◆ DATASET EXCERPT:
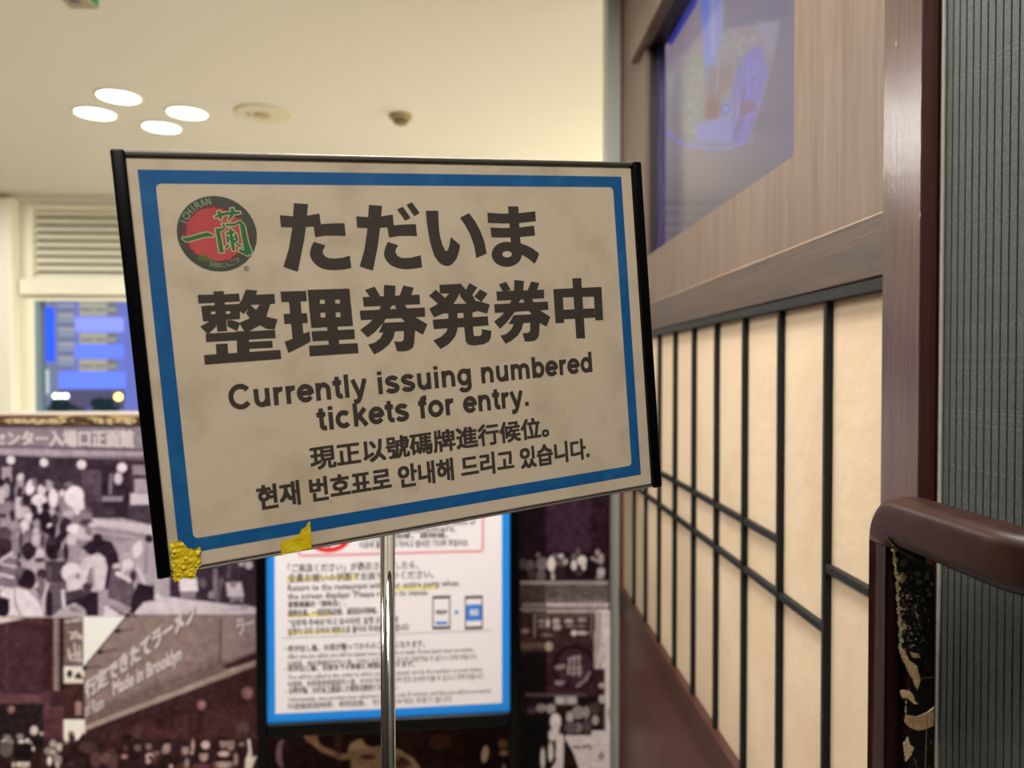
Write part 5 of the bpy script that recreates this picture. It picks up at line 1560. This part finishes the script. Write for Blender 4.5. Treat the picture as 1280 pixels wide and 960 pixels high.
s_text(arc_text('ICHIRAN', ex, ey, 23.6, 158, 100, 5.0, None), m_pgreen, 0.30, 'arched_name', em)
s_text(arc_text('天然とんこつ', ex, ey, 22.6, 254, 300, 3.7, None, True, False), m_pgreen, 0.30, 'arched_name', em)
s_text([poly_piece([EZ(a, b) for a, b in ((275, 730), (310, 690), (350, 700), (400, 735), (470, 760), (420, 770), (340, 765), (290, 750))])], mat('emblem_olive', srgb(72, 98, 34), 0.6), 0.22, 'olive_splash', em)
rgx, rgy = -132.6, 65.5
oc = [(rgx + 2.0 * math.cos(t * math.pi / 12), rgy + 2.0 * math.sin(t * math.pi / 12)) for t in range(24)]
ic = [(rgx + 1.65 * math.cos(t * math.pi / 12), rgy + 1.65 * math.sin(t * math.pi / 12)) for t in range(24)]
s_text([ring_piece(oc, ic)] + grot('R', rgx - 0.85, rgx + 0.95, rgy - 1.1, 2.2), m_ink, 0.12, 'registered_mark')

# dirt specks and scuffs on the paper
m_dirt = mat('dirt_specks', srgb(96, 80, 60), 0.8)
sp_ = []
for _ in range(46):
    x, y, r = random.uniform(-195, 200), random.uniform(-140, 140), random.uniform(0.12, 0.42)
    sp_.append(poly_piece([(x + r * random.uniform(0.7, 1.5) * math.cos(k * 1.05), y + r * random.uniform(0.7, 1.3) * math.sin(k * 1.05)) for k in range(6)]))
s_text(sp_, m_dirt, 0.5, 'dirt_specks')['kind'] = 'stuff'

# yellow tape
def tape(name, outline, amp, seed, cell=0.7):
    r_ = np.random.default_rng(seed)
    P = np.array(outline)
    x0, y0 = P.min(0) - 1; x1, y1 = P.max(0) + 1
    xs, ys = np.arange(x0, x1, cell), np.arange(y0, y1, cell)
    X, Y = np.meshgrid(xs, ys)
    X = X + r_.uniform(-0.2, 0.2, X.shape); Y = Y + r_.uniform(-0.2, 0.2, X.shape)
    cxm, cym = (X[1:, 1:] + X[:-1, :-1]) / 2, (Y[1:, 1:] + Y[:-1, :-1]) / 2
    ins = np.zeros(cxm.shape, bool)
    for i in range(len(P)):
        (ax, ay), (bx, by) = P[i], P[(i + 1) % len(P)]
        if ay != by:
            ins ^= ((ay > cym) != (by > cym)) & (cxm < (bx - ax) * (cym - ay) / (by - ay) + ax)
    g = r_.standard_normal((len(ys) // 3 + 3, len(xs) // 3 + 3))
    jj, ii = np.mgrid[0:len(ys), 0:len(xs)] / 3.0
    j, i = jj.astype(int), ii.astype(int); fy, fx = jj - j, ii - i
    H = (g[j, i] * (1 - fx) + g[j, i + 1] * fx) * (1 - fy) + (g[j + 1, i] * (1 - fx) + g[j + 1, i + 1] * fx) * fy
    H = 2.5 + amp * (np.abs(H) + 0.25 * r_.random(H.shape))
    V = s_fn(np.stack([X.ravel(), Y.ravel()], -1), 0) + H.reshape(-1, 1) * 0.001 * np.array(S_N)[None]
    n = len(xs)
    fs_ = [(b * n + a, b * n + a + 1, (b + 1) * n + a + 1, (b + 1) * n + a) for b in range(len(ys) - 1) for a in range(n - 1) if ins[b, a]]
    me = bpy.data.meshes.new(name); me.from_pydata(V.tolist(), [], fs_)
    bm = bmesh.new(); bm.from_mesh(me)
    bmesh.ops.delete(bm, geom=[v for v in bm.verts if not v.link_faces], context='VERTS')
    bm.to_mesh(me); bm.free(); me.update()
    return link(name, me, m_tape, sg, smooth=True)


o = tape('yellow_tape', [(-203.6, -126), (-196, -126.4), (-193.5, -130), (-191.5, -133), (-188, -134), (-183.5, -133.4), (-184.5, -140), (-184, -146), (-188, -149.5), (-189, -153.5), (-192, -156), (-194, -153.5), (-197, -152.5), (-199, -155), (-203.5, -155)], 0.9, 3)
o['label'] = 'crumpled yellow tape over the lower left corner'
o = tape('yellow_tape', [(-104.8, -127.5), (-105.4, -149.0), (-128.5, -150.0), (-128.0, -140.0), (-119, -138.4), (-113.5, -137.2), (-112, -133.6), (-108.8, -131.8)], 0.12, 5)
o['label'] = 'torn piece of yellow tape on the lower edge'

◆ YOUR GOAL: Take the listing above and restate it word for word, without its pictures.

◆ EXERCISE OUTPUT:
Write part 5 of the bpy script that recreates this picture. It picks up at line 1560. This part finishes the script. Write for Blender 4.5. Treat the picture as 1280 pixels wide and 960 pixels high.
s_text(arc_text('ICHIRAN', ex, ey, 23.6, 158, 100, 5.0, None), m_pgreen, 0.30, 'arched_name', em)
s_text(arc_text('天然とんこつ', ex, ey, 22.6, 254, 300, 3.7, None, True, False), m_pgreen, 0.30, 'arched_name', em)
s_text([poly_piece([EZ(a, b) for a, b in ((275, 730), (310, 690), (350, 700), (400, 735), (470, 760), (420, 770), (340, 765), (290, 750))])], mat('emblem_olive', srgb(72, 98, 34), 0.6), 0.22, 'olive_splash', em)
rgx, rgy = -132.6, 65.5
oc = [(rgx + 2.0 * math.cos(t * math.pi / 12), rgy + 2.0 * math.sin(t * math.pi / 12)) for t in range(24)]
ic = [(rgx + 1.65 * math.cos(t * math.pi / 12), rgy + 1.65 * math.sin(t * math.pi / 12)) for t in range(24)]
s_text([ring_piece(oc, ic)] + grot('R', rgx - 0.85, rgx + 0.95, rgy - 1.1, 2.2), m_ink, 0.12, 'registered_mark')

# dirt specks and scuffs on the paper
m_dirt = mat('dirt_specks', srgb(96, 80, 60), 0.8)
sp_ = []
for _ in range(46):
    x, y, r = random.uniform(-195, 200), random.uniform(-140, 140), random.uniform(0.12, 0.42)
    sp_.append(poly_piece([(x + r * random.uniform(0.7, 1.5) * math.cos(k * 1.05), y + r * random.uniform(0.7, 1.3) * math.sin(k * 1.05)) for k in range(6)]))
s_text(sp_, m_dirt, 0.5, 'dirt_specks')['kind'] = 'stuff'

# yellow tape
def tape(name, outline, amp, seed, cell=0.7):
    r_ = np.random.default_rng(seed)
    P = np.array(outline)
    x0, y0 = P.min(0) - 1; x1, y1 = P.max(0) + 1
    xs, ys = np.arange(x0, x1, cell), np.arange(y0, y1, cell)
    X, Y = np.meshgrid(xs, ys)
    X = X + r_.uniform(-0.2, 0.2, X.shape); Y = Y + r_.uniform(-0.2, 0.2, X.shape)
    cxm, cym = (X[1:, 1:] + X[:-1, :-1]) / 2, (Y[1:, 1:] + Y[:-1, :-1]) / 2
    ins = np.zeros(cxm.shape, bool)
    for i in range(len(P)):
        (ax, ay), (bx, by) = P[i], P[(i + 1) % len(P)]
        if ay != by:
            ins ^= ((ay > cym) != (by > cym)) & (cxm < (bx - ax) * (cym - ay) / (by - ay) + ax)
    g = r_.standard_normal((len(ys) // 3 + 3, len(xs) // 3 + 3))
    jj, ii = np.mgrid[0:len(ys), 0:len(xs)] / 3.0
    j, i = jj.astype(int), ii.astype(int); fy, fx = jj - j, ii - i
    H = (g[j, i] * (1 - fx) + g[j, i + 1] * fx) * (1 - fy) + (g[j + 1, i] * (1 - fx) + g[j + 1, i + 1] * fx) * fy
    H = 2.5 + amp * (np.abs(H) + 0.25 * r_.random(H.shape))
    V = s_fn(np.stack([X.ravel(), Y.ravel()], -1), 0) + H.reshape(-1, 1) * 0.001 * np.array(S_N)[None]
    n = len(xs)
    fs_ = [(b * n + a, b * n + a + 1, (b + 1) * n + a + 1, (b + 1) * n + a) for b in range(len(ys) - 1) for a in range(n - 1) if ins[b, a]]
    me = bpy.data.meshes.new(name); me.from_pydata(V.tolist(), [], fs_)
    bm = bmesh.new(); bm.from_mesh(me)
    bmesh.ops.delete(bm, geom=[v for v in bm.verts if not v.link_faces], context='VERTS')
    bm.to_mesh(me); bm.free(); me.update()
    return link(name, me, m_tape, sg, smooth=True)


o = tape('yellow_tape', [(-203.6, -126), (-196, -126.4), (-193.5, -130), (-191.5, -133), (-188, -134), (-183.5, -133.4), (-184.5, -140), (-184, -146), (-188, -149.5), (-189, -153.5), (-192, -156), (-194, -153.5), (-197, -152.5), (-199, -155), (-203.5, -155)], 0.9, 3)
o['label'] = 'crumpled yellow tape over the lower left corner'
o = tape('yellow_tape', [(-104.8, -127.5), (-105.4, -149.0), (-128.5, -150.0), (-128.0, -140.0), (-119, -138.4), (-113.5, -137.2), (-112, -133.6), (-108.8, -131.8)], 0.12, 5)
o['label'] = 'torn piece of yellow tape on the lower edge'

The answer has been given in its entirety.